After a short hearing, Eynulla Fatullayev was sentenced to detention in an isolation unit while he awaits trial on a drug charge that CPJ believes was fabricated against him.
(CPJ/IFEX) – New York, January 4, 2010 – The Committee to Protect Journalists demanded today that Azerbaijani authorities scrap a new trumped-up charge against imprisoned editor Eynulla Fatullayev, a 2009 recipient of CPJ’s International Press Freedom Award. On December 30, Fatullayev was charged with drug possession after prison guards allegedly found heroin in his cell. On New Year’s Eve, a Baku district court judge ordered the editor be tried on the fresh charge, following a late-night hearing that lasted just minutes.
Based on Fatullayev’s account and the government’s long record of persecuting the editor, CPJ believes the charge is fabricated.
At around 10 p.m. on December 31, Fatullayev was taken from Prison Colony No.12 to the Garadag District Court, his father, Emin Fatullayev, told CPJ. After a hearing that lasted about 15 minutes, a judge sentenced Fatullayev to two months of detention in an isolation unit while he awaits the new trial. On Saturday, he was moved to a unit in the village of Kyurdakhany, about 10 miles (15 kilometers) from Baku, according to local news reports.
Authorities have not yet set a trial date. If convicted of drug possession, Fatullayev faces up to three years in prison in addition to the eight-and-a-half-year term he has been serving since April 2007 on trumped-up charges of defamation, incitement of ethnic hatred, terrorism, and tax evasion. Three of those charges were instigated against him after he was already jailed, CPJ research shows.
“The government persecution of Eynulla Fatullayev is excessive in its zeal and scope,” said CPJ Europe and Central Asia Program Coordinator Nina Ognianova. “We call on Azerbaijani authorities to drop this absurd new indictment against him.”
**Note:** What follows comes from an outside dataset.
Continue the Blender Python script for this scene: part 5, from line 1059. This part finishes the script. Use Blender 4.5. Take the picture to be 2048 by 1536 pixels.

On December 29, guards in Baku claimed to have searched Fatullayev’s cell and discovered 0.22 grams of heroin in a jacket, according to local news reports. Fatullayev categorically denied possessing the drug and said it was planted on him, defense lawyer Isakhan Ashurov told CPJ.
The government began prosecuting Fatullayev after he reported on a government cover-up in the unsolved 2005 murder of his colleague Elmar Huseynov.
The charge was filed as the European Court of Human Rights deliberates a case brought by Fatullayev against the government of Azerbaijan, alleging unjust prosecution. Emin Fatullayev told the Azerbaijani service of the U.S. government-funded Radio Free Europe/Radio Liberty that the new charge would ensure his son would remain in jail no matter what the European Court found. The court, based in Strasbourg, France, has authority to review the actions of domestic courts, issue rulings, and levy sanctions. As a member of the Council of Europe and a signer of the European Convention on Human Rights, Azerbaijan is bound by the court’s decision.
“It’s not hard to link the timing of this new charge to the European Court action,” Ognianova said.
CPJ research shows that Azerbaijani authorities have a history of planting drugs to silence critical journalists. In June 2006, Baku police arrested Sakit Zakhidov, a prominent reporter, poet, and satirist with the pro-opposition newspaper Azadlyg, on heroin charges. Zakhidov denied the charge and said a police officer placed the drug in his pocket during a staged arrest. Though Zakhidov told authorities he recognized the police officer who planted the drug on him and could identify him, the police officer was never investigated. Three days prior to Zakhidov’s arrest, Executive Secretary Ali Akhmedov of the ruling Yeni Azerbaijan party had publicly urged authorities to silence Zakhidov.
The new charge against Fatullayev is the latest instance of the government’s years-long persecution of the editor. His two newspapers, the Russian-language weekly Realny Azerbaijan and the Azeri-language daily Gündalik Azarbaycan, both of which reported critically about the government, are now closed.